| The problem |
Your task is to retype the lines from the opening of the material through the line that includes "beam(colA, (-.2, 3.35), s0=.35, stub='bluetop', col='orangel')". Do not copy the pictures.

| Supplied material |
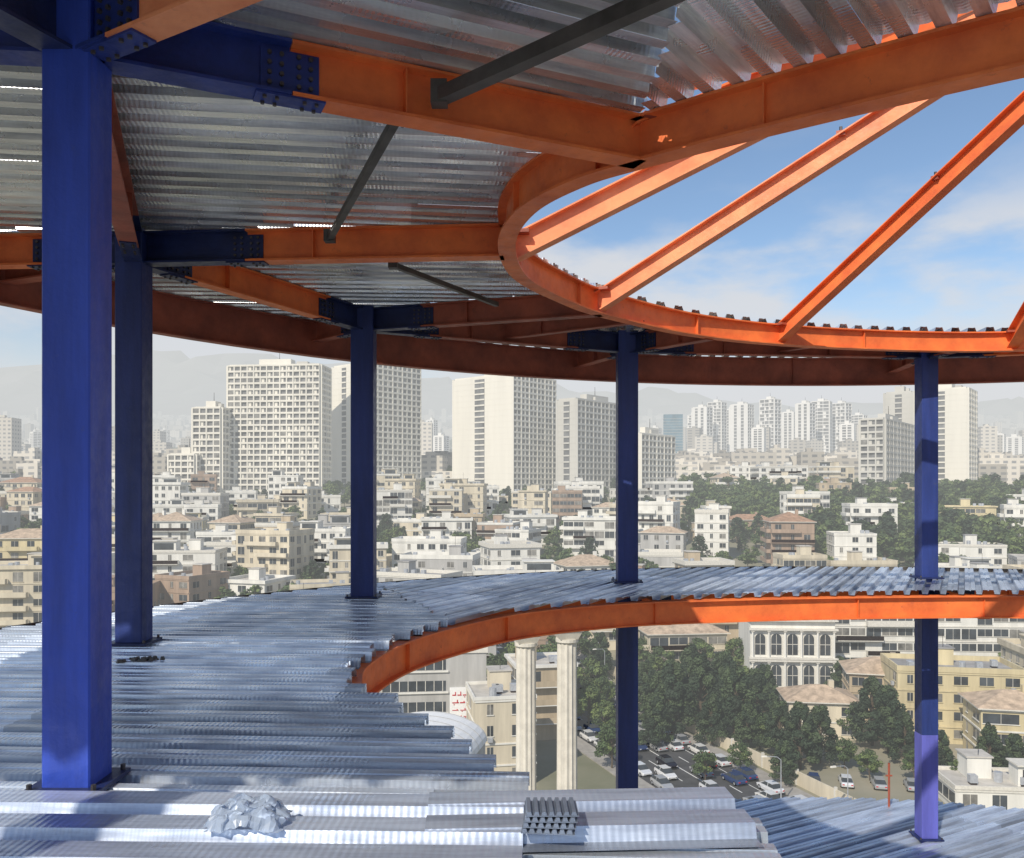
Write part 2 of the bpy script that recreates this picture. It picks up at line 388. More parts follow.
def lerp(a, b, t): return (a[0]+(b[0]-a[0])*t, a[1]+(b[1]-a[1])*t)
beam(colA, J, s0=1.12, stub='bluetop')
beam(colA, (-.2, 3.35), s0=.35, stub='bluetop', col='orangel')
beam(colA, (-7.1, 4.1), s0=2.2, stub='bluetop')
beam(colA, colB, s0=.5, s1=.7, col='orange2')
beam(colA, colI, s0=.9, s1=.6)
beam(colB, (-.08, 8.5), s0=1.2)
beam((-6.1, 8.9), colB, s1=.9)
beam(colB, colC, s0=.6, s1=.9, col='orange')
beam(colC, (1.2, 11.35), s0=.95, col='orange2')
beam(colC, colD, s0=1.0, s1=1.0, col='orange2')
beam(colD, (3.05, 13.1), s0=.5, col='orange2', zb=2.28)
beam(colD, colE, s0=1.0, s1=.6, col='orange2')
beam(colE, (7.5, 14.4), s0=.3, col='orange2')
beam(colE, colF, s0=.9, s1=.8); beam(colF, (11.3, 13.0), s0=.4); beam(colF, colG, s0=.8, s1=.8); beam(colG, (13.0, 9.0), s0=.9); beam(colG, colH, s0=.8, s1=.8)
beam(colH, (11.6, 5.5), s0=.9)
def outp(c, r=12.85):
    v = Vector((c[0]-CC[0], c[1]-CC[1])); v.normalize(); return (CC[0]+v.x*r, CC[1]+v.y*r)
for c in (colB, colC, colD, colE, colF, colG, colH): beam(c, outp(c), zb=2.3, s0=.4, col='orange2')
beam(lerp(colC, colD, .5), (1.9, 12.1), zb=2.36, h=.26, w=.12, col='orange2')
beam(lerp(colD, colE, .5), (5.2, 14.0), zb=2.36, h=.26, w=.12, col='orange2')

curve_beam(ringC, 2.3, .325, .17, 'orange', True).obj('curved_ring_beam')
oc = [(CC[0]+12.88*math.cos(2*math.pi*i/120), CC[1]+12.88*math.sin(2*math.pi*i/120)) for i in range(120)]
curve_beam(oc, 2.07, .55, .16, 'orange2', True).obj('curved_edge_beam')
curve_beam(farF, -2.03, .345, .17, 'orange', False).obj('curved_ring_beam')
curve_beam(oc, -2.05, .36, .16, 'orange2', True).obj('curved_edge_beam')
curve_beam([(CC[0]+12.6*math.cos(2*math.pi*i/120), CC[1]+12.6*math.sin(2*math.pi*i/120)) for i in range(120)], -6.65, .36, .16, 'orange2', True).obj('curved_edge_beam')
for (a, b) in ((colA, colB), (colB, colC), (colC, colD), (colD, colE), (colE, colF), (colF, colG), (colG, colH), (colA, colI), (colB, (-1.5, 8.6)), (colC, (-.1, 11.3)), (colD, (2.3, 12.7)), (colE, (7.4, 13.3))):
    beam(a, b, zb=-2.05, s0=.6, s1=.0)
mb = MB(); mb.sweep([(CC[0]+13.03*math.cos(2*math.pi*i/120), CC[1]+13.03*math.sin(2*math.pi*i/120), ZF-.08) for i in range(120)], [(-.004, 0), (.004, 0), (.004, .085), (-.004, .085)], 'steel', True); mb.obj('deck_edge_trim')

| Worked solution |
Write part 2 of the bpy script that recreates this picture. It picks up at line 388. More parts follow.
def lerp(a, b, t): return (a[0]+(b[0]-a[0])*t, a[1]+(b[1]-a[1])*t)
beam(colA, J, s0=1.12, stub='bluetop')
beam(colA, (-.2, 3.35), s0=.35, stub='bluetop', col='orangel')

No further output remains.